Pero un chico es precisamente el signo y sacramento de la libertad personal. Es una tierna voluntad libre agregada a las voluntades del mundo; es algo que sus padres han elegido producir libremente y que libremente acuerdan proteger. Ellos pueden sentir cada diversión que les proporciona – que a veces es considerable – verdaderamente proviene de él y de ellos y de nadie más. Ha nacido sin la intervención de ningún jefe o señor. Él es una creación y una contribución: es su propia y creativa contribución a la creación.

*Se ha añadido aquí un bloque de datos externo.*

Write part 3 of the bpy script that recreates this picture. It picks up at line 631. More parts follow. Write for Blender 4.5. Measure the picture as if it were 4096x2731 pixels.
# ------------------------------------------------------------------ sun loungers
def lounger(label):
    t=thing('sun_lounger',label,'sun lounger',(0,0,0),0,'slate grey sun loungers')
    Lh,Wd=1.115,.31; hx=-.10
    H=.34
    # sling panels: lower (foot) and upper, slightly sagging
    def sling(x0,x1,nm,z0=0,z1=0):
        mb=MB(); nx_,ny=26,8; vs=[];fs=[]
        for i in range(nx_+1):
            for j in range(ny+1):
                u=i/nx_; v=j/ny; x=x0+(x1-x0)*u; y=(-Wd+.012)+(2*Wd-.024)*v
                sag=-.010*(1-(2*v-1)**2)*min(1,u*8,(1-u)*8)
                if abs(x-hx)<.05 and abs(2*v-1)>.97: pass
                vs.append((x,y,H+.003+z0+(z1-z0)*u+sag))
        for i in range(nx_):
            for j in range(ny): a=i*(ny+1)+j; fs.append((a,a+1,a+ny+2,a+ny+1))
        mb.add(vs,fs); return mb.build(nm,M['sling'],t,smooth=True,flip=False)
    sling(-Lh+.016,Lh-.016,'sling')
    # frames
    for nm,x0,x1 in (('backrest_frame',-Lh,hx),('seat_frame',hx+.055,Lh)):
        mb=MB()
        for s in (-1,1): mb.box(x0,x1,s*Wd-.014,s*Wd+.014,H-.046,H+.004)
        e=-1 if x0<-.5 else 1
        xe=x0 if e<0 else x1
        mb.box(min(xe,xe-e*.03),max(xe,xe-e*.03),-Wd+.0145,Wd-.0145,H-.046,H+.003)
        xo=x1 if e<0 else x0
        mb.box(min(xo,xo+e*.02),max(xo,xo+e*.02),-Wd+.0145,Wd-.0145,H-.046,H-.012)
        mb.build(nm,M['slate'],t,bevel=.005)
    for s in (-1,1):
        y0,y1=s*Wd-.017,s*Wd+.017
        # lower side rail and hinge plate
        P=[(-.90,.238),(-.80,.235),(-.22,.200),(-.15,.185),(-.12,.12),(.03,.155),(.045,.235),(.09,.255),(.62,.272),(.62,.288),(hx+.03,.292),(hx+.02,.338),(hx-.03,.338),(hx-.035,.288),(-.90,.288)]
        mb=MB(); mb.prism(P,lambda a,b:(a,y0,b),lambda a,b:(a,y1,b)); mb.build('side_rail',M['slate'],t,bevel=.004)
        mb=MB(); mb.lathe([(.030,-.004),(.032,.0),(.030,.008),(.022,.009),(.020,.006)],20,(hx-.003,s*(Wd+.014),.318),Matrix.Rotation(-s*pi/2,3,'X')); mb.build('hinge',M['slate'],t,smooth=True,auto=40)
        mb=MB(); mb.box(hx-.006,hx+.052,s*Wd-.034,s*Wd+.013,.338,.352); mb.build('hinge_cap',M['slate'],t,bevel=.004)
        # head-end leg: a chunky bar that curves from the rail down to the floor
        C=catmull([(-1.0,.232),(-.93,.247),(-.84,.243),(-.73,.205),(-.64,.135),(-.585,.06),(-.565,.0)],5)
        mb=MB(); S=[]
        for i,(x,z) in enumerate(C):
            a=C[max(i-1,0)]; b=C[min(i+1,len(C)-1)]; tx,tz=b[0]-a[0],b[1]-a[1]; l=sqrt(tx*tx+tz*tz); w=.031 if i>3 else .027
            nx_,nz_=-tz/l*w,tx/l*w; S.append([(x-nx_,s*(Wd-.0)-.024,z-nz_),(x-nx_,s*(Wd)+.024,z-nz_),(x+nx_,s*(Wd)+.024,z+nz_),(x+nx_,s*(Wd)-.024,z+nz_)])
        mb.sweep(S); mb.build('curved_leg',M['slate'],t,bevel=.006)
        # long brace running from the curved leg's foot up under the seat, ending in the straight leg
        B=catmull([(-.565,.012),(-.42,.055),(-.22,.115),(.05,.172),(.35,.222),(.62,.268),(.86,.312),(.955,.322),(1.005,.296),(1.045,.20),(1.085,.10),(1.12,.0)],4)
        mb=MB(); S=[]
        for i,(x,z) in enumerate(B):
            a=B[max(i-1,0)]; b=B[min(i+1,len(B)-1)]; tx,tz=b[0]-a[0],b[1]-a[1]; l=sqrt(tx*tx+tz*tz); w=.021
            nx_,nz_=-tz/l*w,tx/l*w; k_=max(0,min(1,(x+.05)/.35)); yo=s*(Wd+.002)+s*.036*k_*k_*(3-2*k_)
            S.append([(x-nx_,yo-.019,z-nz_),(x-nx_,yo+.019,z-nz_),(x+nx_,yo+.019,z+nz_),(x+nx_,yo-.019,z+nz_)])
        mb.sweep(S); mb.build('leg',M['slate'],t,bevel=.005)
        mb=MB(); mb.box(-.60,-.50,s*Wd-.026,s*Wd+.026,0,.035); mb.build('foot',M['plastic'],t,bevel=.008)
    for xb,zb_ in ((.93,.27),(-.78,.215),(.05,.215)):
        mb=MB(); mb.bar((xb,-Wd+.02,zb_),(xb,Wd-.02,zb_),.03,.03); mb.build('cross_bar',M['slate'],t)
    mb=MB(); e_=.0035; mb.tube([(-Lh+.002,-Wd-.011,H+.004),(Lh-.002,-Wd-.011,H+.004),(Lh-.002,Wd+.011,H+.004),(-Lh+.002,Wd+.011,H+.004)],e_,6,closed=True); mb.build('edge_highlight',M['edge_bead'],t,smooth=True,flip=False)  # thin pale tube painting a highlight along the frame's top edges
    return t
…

Además es mucho más bello, maravilloso, entretenido y asombroso que cualquiera de las historias rancias o melodías tintineantes de jazz suministradas por las máquinas.
Cuando los hombres han dejado de sentir que es así es porque han perdido la apreciación de las cosas primarias y, por consiguiente, todo sentido de proporción acerca del mundo.
La gente que prefiere los placeres mecánicos a semejante milagro, está exhausta y esclavizada.
Prefieren la escoria antes que la fuente primigenia de la vida. Prefieren la última, torcida, indirecta, copiada, repetida y exhausta creación de nuestra agonizante civilización capitalista, a la realidad que es el único rejuvenecimiento para cualquier civilización.
Son ellos los que abrazan las cadenas de su vieja esclavitud; es el niño el que está listo para el nuevo mundo.